The situation is complicated by conditions on Knox Butte. To get to the corner store, walkers using the path first have to cross a shallow ditch and then three lanes on Knox Butte, a county road, including a left-turn lane to Clover Ridge Road.

There is no crosswalk or signal, and on Tuesday afternoon the traffic was going by at highway speeds, as I noticed on a bike ride. You would not want to send your kid down that path to the store for an  ice cream or a quart of milk.

The council has left the path issue hanging. I think the neighbors will keep the Willamette-Linn section of the right-of-way blocked unless the city forces them to open it up. (hh)

 

Looking toward Knox Butte Road through the 10-foot-wide walkway from Linn Avenue on Tuesday, Feb. 25, 2025.

 

Between Willamette and Linn avenues, the public right-of-way remained blocked by fences on Tuesday.

 

Monday’s council agenda included this map of the walkway layout.

 

 

 

 

 





13 responses to “Close this walkway or keep it open?”

  1. Mac says:

    If I lived out there, I’d remove that “blockage” so fast there head would spin!

  2. nwnat says:

    Keep it open, this is PUBLIC land, not your private backyard. The public has the *right of way*. It’s literally in the name.

    • Mr. Faafo says:

      I live on the block and hope it remains closed. Summer months having to put out fires because cigarettes in dead grass. Winter months it turns into a muddy mess. City doesn’t take care of it.

      If they want it open they should put sidewalks down the easements, sidewalk along side of knox butte, a bridge to cross the ditch, and a crosswalk to cross knob butte safely.

  3. Jimco says:

    This may be the most dangerous section of road in Albany. To get to my house on Clover Ridge from the park I use the lights and crosswalk. From there it’s 100 yards of danger on the North Side of Knox Butte Road to Clover Ridge.
    Literally three feet from the busy road with a sloping ditch boarder.
    I approached the City multiple times during the Somerset 122 new home development and was told it is a Linn County issue.
    The recent East Side plan for the future once again transfers responsibility to the County.
    The County simply will not do a thing until someone gets killed or seriously injured.
    SMH

  4. Michelle says:

    I am a morning jogger and use this pathway numerous times. Crossing Knox Butte is not for the faint of heart. There is NO side walk for pedestrians on either side in that area. Traffic does not stop for pedestrians and cars don’t slow down or move over at all. That pathway is the best route for not getting hit. I understand the neighbors frustration as well about vandalism. I scared a tagger off before on an early morning run. As this area has grown traffic has increased, paricularly with the new apartment complexes. There is no threat of getting a ticket so drivers use Knox Butte as a freeway. Neighbors complain Albany just puts out a speed indicator. A sidewalk would be ideal but that costs money as do traffic signals. Long term planning for the growth in this area was a miss. The round abouts are a nightmare up the road as well. The trees block a person’s view. School bus didn’t even stop for me when I was in the crosswalk. It’s a mess.

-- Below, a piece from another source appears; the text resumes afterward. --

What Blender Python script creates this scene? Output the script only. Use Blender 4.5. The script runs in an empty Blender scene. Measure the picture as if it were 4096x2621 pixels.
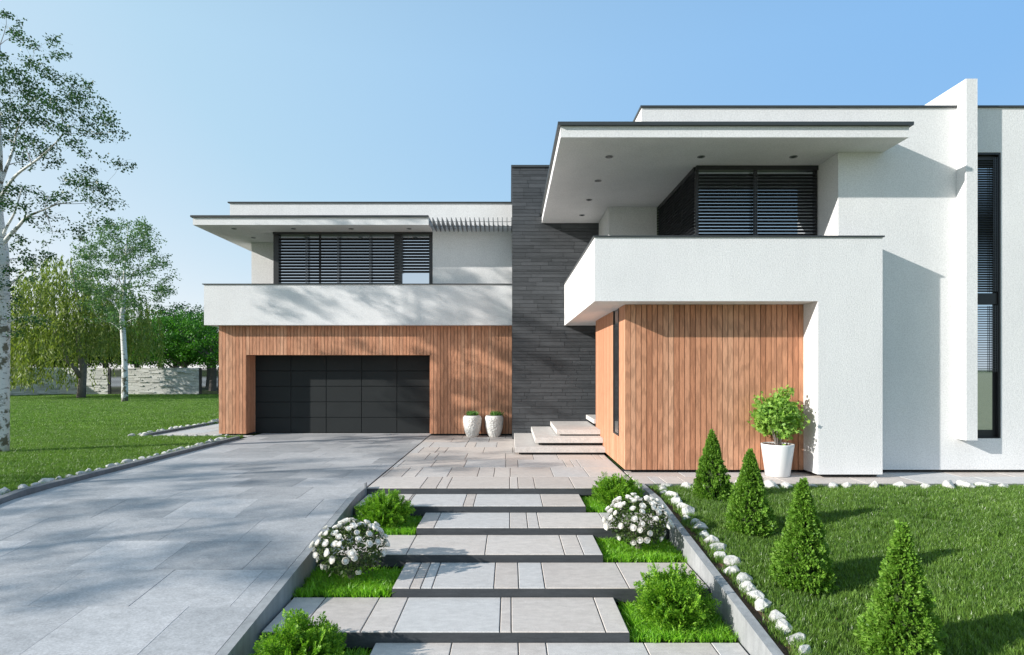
import bpy, bmesh, math, random
import numpy as np
from mathutils import Vector, Matrix, noise as mnoise
R = math.radians
C = bpy.context.scene.collection
SC = bpy.context.scene
random.seed(7)

# ------------------------------------------------------------------ camera, sky, sun, exposure
F = 2400.0          # focal length in photo pixels (photo 4096 wide)
CX, HY, CAMZ = 2040.0, 1478.0, 1.9
cam = bpy.data.cameras.new('camera')
cam.sensor_width = 36.0
cam.lens = 36.0 * F / 4096
cam.shift_x = (2048 - CX) / 4096
cam.shift_y = (HY - 1310.5) / 4096
cam.clip_start = 0.05
cam.clip_end = 6000
camo = bpy.data.objects.new('camera', cam)
camo.location = (0, 0, CAMZ)
camo.rotation_euler = (R(90), 0, 0)
C.objects.link(camo)
SC.camera = camo

SUN = Vector((-2.66, -1.0, 1.165)).normalized()       # towards the sun
elev = math.asin(SUN.z)
world = bpy.data.worlds.new('World')
SC.world = world
world.use_nodes = True
wn = world.node_tree
wn.nodes.clear()
sky = wn.nodes.new('ShaderNodeTexSky')
sky.sky_type = 'NISHITA'
sky.sun_disc = False
sky.sun_elevation = elev
sky.sun_rotation = math.atan2(SUN.x, SUN.y)
sky.altitude = 0
sky.air_density = 1.0
sky.dust_density = 0.6
sky.ozone_density = 1.6
bg = wn.nodes.new('ShaderNodeBackground')
STR, EXPO = 0.12, 0.42
bg.inputs['Strength'].default_value = STR
wo = wn.nodes.new('ShaderNodeOutputWorld')
# hazy clear sky: deep blue away from the sun, paler towards the sun's side and the horizon
def wnode(typ, **kw):
    n = wn.nodes.new(typ)
    for k, v in kw.items(): setattr(n, k, v)
    return n
def wm(op, a, b=None, clamp=False):
    n = wnode('ShaderNodeMath', operation=op, use_clamp=clamp)
    for i, v in enumerate((a, b)):
        if v is None: continue
        if isinstance(v, bpy.types.NodeSocket): wn.links.new(v, n.inputs[i])
        else: n.inputs[i].default_value = v
    return n.outputs[0]
tc = wnode('ShaderNodeTexCoord')
dp = wnode('ShaderNodeVectorMath', operation='DOT_PRODUCT')
wn.links.new(tc.outputs['Generated'], dp.inputs[0])
hs = Vector((SUN.x, SUN.y, 0)).normalized()
dp.inputs[1].default_value = hs
sp_ = wnode('ShaderNodeSeparateXYZ'); wn.links.new(tc.outputs['Generated'], sp_.inputs[0])
el = wm('MAXIMUM', sp_.outputs[2], 0.0)
xs = wm('MULTIPLY', wm('ADD', dp.outputs['Value'], 0.80), 1 / 1.15, True)
lowk = wm('EXPONENT', wm('MULTIPLY', el, -6.0))
tt_ = wm('ADD', wm('MULTIPLY', xs, 0.55), wm('MULTIPLY', lowk, 0.62), True)
sr = wnode('ShaderNodeValToRGB')
for e, (p_, c_) in zip([sr.color_ramp.elements[0], sr.color_ramp.elements[1], sr.color_ramp.elements.new(.5)], [(0, (.225, .495, .90, 1)), (1, (.86, .90, .90, 1)), (.5, (.50, .74, .93, 1))]):
    e.position = p_; e.color = c_
sr.color_ramp.elements[0].color = (.225, .495, .90, 1)
wn.links.new(tt_, sr.inputs[0])
zen = wm('SUBTRACT', 1.0, wm('MULTIPLY', wm('MULTIPLY', wm('SUBTRACT', el, 0.45, True), 1.0), 0.6))
sc1 = wnode('ShaderNodeVectorMath', operation='SCALE'); wn.links.new(sr.outputs[0], sc1.inputs[0])
wn.links.new(wm('MULTIPLY', zen, 1.0 / (STR * 2 ** EXPO)), sc1.inputs['Scale'])
mx = wnode('ShaderNodeMix', data_type='RGBA'); mx.inputs[0].default_value = .92
wn.links.new(sky.outputs[0], mx.inputs[6]); wn.links.new(sc1.outputs[0], mx.inputs[7])
wn.links.new(mx.outputs[2], bg.inputs[0])
wn.links.new(bg.outputs[0], wo.inputs[0])
sl = bpy.data.lights.new('sun', 'SUN')
sl.energy = 5.0
sl.angle = R(0.6)
sl.color = (1.0, 0.955, 0.89)
so = bpy.data.objects.new('sun', sl)
so.rotation_euler = SUN.to_track_quat('Z', 'Y').to_euler()
so.location = (-30, -10, 20)
C.objects.link(so)
SC.view_settings.view_transform = 'Standard'
SC.view_settings.look = 'None'
SC.view_settings.exposure = EXPO
SC.view_settings.gamma = 1.0
SC.view_settings.use_curve_mapping = False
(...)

    • Cynthia Wheeler says:

      Not that this will get published because whatever reason Hasso-You have of cherry picking your responses…. Michelle I applaud your comment 100%. It comes down to what the city council says about profit versus safety. Albany won’t spend the money because they put profit over safety every time. Growth over actual residents that pay taxes. Growth over sustainable infrastructure.

  5. 45-47 says:

    it’s NOT Paved

  6. The beast says:

    If the city puts in walkways
    They should be open for all to use
    This should include both sides of the canal that runs from the old Safeway all the way to the river

  7. George says:

    I don’t think that the city has a. choice, it comes down to safety. The city needs to improve access

  8. Tracy Foote says:

    That pathway has been there for more than 40 years!! Leave it as it is!! Looking at the pictures i see both sides have fences so not exactly sure how having the walk way should bother anyone.. the traffic on Knox Butte Road isnt too much different than it was 20+years ago lol! I would think that after so many years it would become permanent pathway ..

  9. David Pulver says:

    we should close 6th st. and commercial st. if ya have a problem with something, shut it down.